El verano de estreno llega envuelto en una niebla espesa. La humanidad lleva siglos masticando el saber de la eterna Ática, que ha acabado desvencijada. La gloria de antaño se ha perdido entre los escombros de sus ruinas. Alguien sentenció en alguna ocasión que las conquistas humanas suelen ser precarias. Es muy fácil derribar un templo que ha costado siglos y grandes dosis de arte levantarlo.

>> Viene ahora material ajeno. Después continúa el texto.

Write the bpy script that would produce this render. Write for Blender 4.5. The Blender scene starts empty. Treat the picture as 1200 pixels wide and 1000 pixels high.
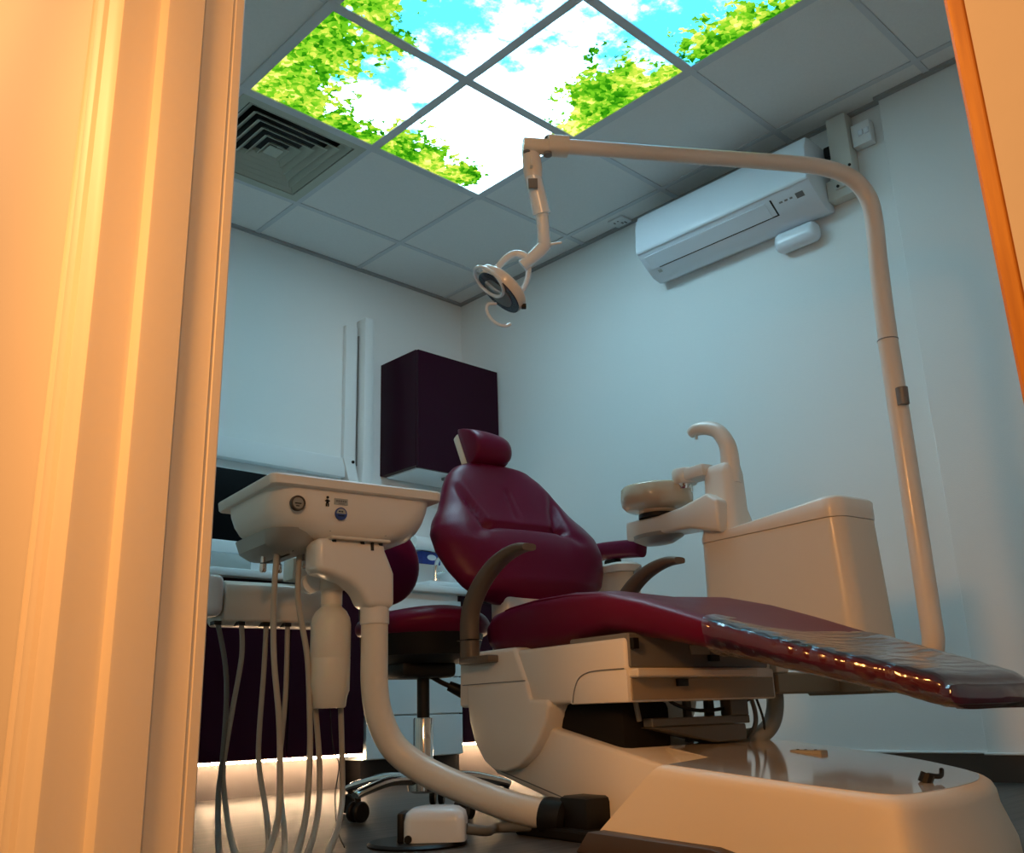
import bpy, bmesh, math, random
from mathutils import Vector, Matrix
random.seed(4)
SC = bpy.context.scene
COL = SC.collection
PI = math.pi
# ------------------------------------------------------------------ frames
AZ = math.radians(-98.5)                      # the treatment unit stands turned in the room
F_D = Matrix.Rotation(AZ, 4, 'Z')
F_W = Matrix.Identity(4)

# ------------------------------------------------------------------ materials
def new_mat(name):
    m = bpy.data.materials.new(name); m.use_nodes = True
    nt = m.node_tree
    return m, nt, nt.nodes['Principled BSDF']
def N(nt, typ, **kw):
    n = nt.nodes.new(typ)
    for k, v in kw.items():
        if k.startswith('i_'):
            n.inputs[k[2:].replace('_', ' ')].default_value = v
        else:
            setattr(n, k, v)
    return n
def L(nt, a, b): nt.links.new(a, b)
def mat(name, col, rough=0.5, metal=0.0, spec=0.5, bump=0.0, bscale=200.0, vary=0.0, vscale=8.0, coat=0.0, emit=None, estr=0.0):
    m, nt, b = new_mat(name)
    b.inputs['Base Color'].default_value = (*col, 1)
    b.inputs['Roughness'].default_value = rough
    b.inputs['Metallic'].default_value = metal
    b.inputs['Specular IOR Level'].default_value = spec
    b.inputs['Coat Weight'].default_value = coat
    b.inputs['Coat Roughness'].default_value = 0.08
    if emit:
        b.inputs['Emission Color'].default_value = (*emit, 1); b.inputs['Emission Strength'].default_value = estr
    tc = N(nt, 'ShaderNodeTexCoord')
    if vary > 0:
        n = N(nt, 'ShaderNodeTexNoise'); n.inputs['Scale'].default_value = vscale; n.inputs['Detail'].default_value = 4
        L(nt, tc.outputs['Object'], n.inputs['Vector'])
        mx = N(nt, 'ShaderNodeMix', data_type='RGBA')
        mx.inputs['A'].default_value = (*[c*(1-vary) for c in col], 1)
        mx.inputs['B'].default_value = (*[min(1, c*(1+vary)) for c in col], 1)
        L(nt, n.outputs['Fac'], mx.inputs['Factor']); L(nt, mx.outputs['Result'], b.inputs['Base Color'])
    if bump > 0:
        n = N(nt, 'ShaderNodeTexNoise'); n.inputs['Scale'].default_value = bscale; n.inputs['Detail'].default_value = 3
        L(nt, tc.outputs['Object'], n.inputs['Vector'])
        bp = N(nt, 'ShaderNodeBump'); bp.inputs['Strength'].default_value = bump; bp.inputs['Distance'].default_value = 0.002
        L(nt, n.outputs['Fac'], bp.inputs['Height']); L(nt, bp.outputs['Normal'], b.inputs['Normal'])
    return m

M = {}
M['wall'] = mat('wall_paint', (0.83, 0.87, 0.87), 0.7, bump=0.25, bscale=260, spec=0.3)
M['tile'] = mat('ceiling_tile', (0.86, 0.87, 0.86), 0.9, bump=0.6, bscale=420, spec=0.1, vary=0.04, vscale=90)
M['grid'] = mat('ceiling_grid', (0.66, 0.70, 0.73), 0.5, spec=0.3)
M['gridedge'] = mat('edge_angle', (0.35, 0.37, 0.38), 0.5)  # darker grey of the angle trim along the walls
M['plastic'] = mat('cream_plastic', (0.80, 0.75, 0.68), 0.28, spec=0.5, coat=0.15)
M['plastic2'] = mat('ivory_plastic', (0.78, 0.71, 0.60), 0.35, coat=0.1)
M['satin'] = mat('ivory_satin', (0.78, 0.71, 0.60), 0.5, spec=0.35)
M['cover'] = mat('base_cover_gloss', (0.78, 0.71, 0.62), 0.10, spec=0.6, coat=0.8)
M['white'] = mat('white_plastic', (0.80, 0.87, 0.94), 0.25, coat=0.2)
M['whitematte'] = mat('white_trunking', (0.80, 0.84, 0.85), 0.45)
M['greyplastic'] = mat('grey_plastic', (0.18, 0.18, 0.18), 0.4)
M['trunk'] = mat('cream_trunking', (0.66, 0.66, 0.60), 0.5)
M['leather'] = mat('burgundy_leather', (0.135, 0.005, 0.034), 0.34, spec=0.17, bump=0.22, bscale=350)
M['burg_gloss'] = mat('dark_burgundy_laminate', (0.024, 0.0012, 0.010), 0.35, spec=0.12)
M['black'] = mat('black_plastic', (0.008, 0.007, 0.007), 0.45, spec=0.3)
M['rubber'] = mat('black_rubber', (0.007, 0.006, 0.006), 0.8, spec=0.2)
M['brown'] = mat('brown_grey_plastic', (0.14, 0.105, 0.075), 0.42)
M['kick'] = mat('dark_brown_kick', (0.055, 0.038, 0.028), 0.5)
M['chrome'] = mat('chrome', (0.85, 0.85, 0.85), 0.12, metal=1.0)
M['alu'] = mat('cast_grey_metal', (0.42, 0.41, 0.38), 0.4, metal=0.5)
M['hose'] = mat('grey_hose', (0.40, 0.37, 0.31), 0.5)
M['hosedark'] = mat('dark_grey_hose', (0.16, 0.16, 0.15), 0.5)
M['corr'] = mat('wrapped_grey_hose', (0.28, 0.29, 0.26), 0.55, bump=0.8, bscale=60)
M['bottle'] = mat('translucent_bottle', (0.72, 0.68, 0.58), 0.4)
M['bottle'].node_tree.nodes['Principled BSDF'].inputs['Subsurface Weight'].default_value = 0.3
M['frame'] = mat('frame_paint', (0.80, 0.70, 0.57), 0.48, spec=0.3, bump=0.12, bscale=55, vary=0.03, vscale=3)
M['ledpink'] = mat('light_grey_plinth', (0.115, 0.10, 0.095), 0.4)
M['screen'] = mat('black_screen', (0.003, 0.003, 0.004), 0.5, spec=0.08)
M['darkmetal'] = mat('dark_grey_metal', (0.10, 0.10, 0.095), 0.45, metal=0.2)
M['tanmetal'] = mat('tan_metal', (0.30, 0.235, 0.16), 0.45)
M['silver'] = mat('pale_silver', (0.78, 0.85, 0.88), 0.35, metal=0.1)
M['blue'] = mat('blue_badge', (0.015, 0.04, 0.22), 0.35)
M['bluebox'] = mat('blue_box', (0.02, 0.05, 0.30), 0.4, vary=0.5, vscale=30)
M['dial'] = mat('dial_face', (0.30, 0.28, 0.24), 0.4)
M['label'] = mat('pale_label', (0.36, 0.38, 0.36), 0.5)
M['drawer'] = mat('white_laminate', (0.72, 0.82, 0.86), 0.35)
M['bowl'] = mat('beige_bowl', (0.66, 0.53, 0.38), 0.18, coat=0.4)
M['lens'] = mat('lamp_reflector', (0.75, 0.80, 0.85), 0.08, metal=0.6)
M['navy'] = mat('dark_lamp_ring', (0.015, 0.02, 0.05), 0.25)
M['diff'] = mat('sage_grille_metal', (0.50, 0.54, 0.46), 0.5)
M['wood'] = None
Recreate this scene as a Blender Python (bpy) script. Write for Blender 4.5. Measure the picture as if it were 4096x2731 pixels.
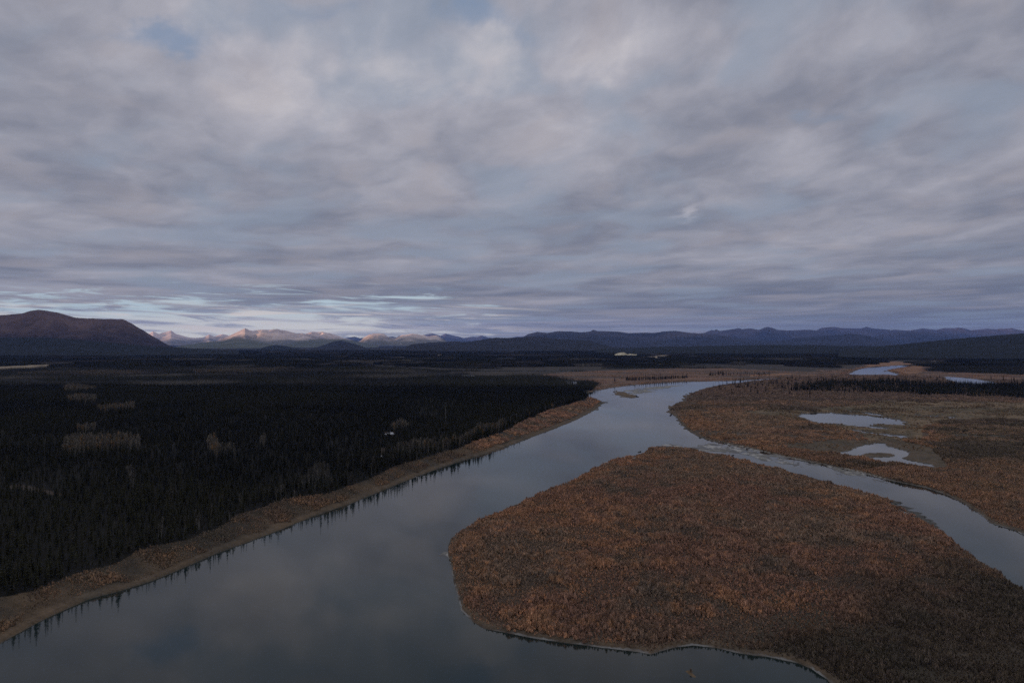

Sófocles Pantazis, abogado, antropólogo y diplomático de Salónica, decía en un café junto al parque Pedion que le encantaba tocar el piano en su jardín bajo la luna y sorber una copa de champán entre movimiento y movimiento. Habla 16 idiomas y su palabra preferida en gallego es «paspallás», el pájaro que gusta de cantar entre el trigo dorado. Pantazis contaba que una vez se encontró con un niño cargado de pescado al que se le caían los zapatos. El chaval le preguntó si podía atárselos. Sófocles se agachó y le hizo los nudos pertinentes. El pescadero se fue y él se olvidó del pícaro. De allí a unos días, el muchacho apareció de nuevo y le entregó un gran pescado. «Diré que me lo frían», contestó agradecido el letrado. «No, mejor al horno», replicó el recadero mientras se alejaba a la carrera.
En Grecia, cada paso de la vida tiene una leyenda o una fábula para explicarlo. Ahora, Bóreas, Escirón, Céfiro, Libis, Noto, Euro, Apeliotes y Kaikias, los dioses del viento, se han puesto a soplar todos juntos sobre el pueblo. Han desatado una tormenta en pleno estío que ha puesto a temblar a Europa. Y la veleta y la brújula de la Torre de los Vientos del Ágora, averiadas. No sé qué será del piano de Sófocles, ni de su jardín y ni de su luna, pero seguro que el niño ya no tiene un pez para regalar a quien le ate los zapatos.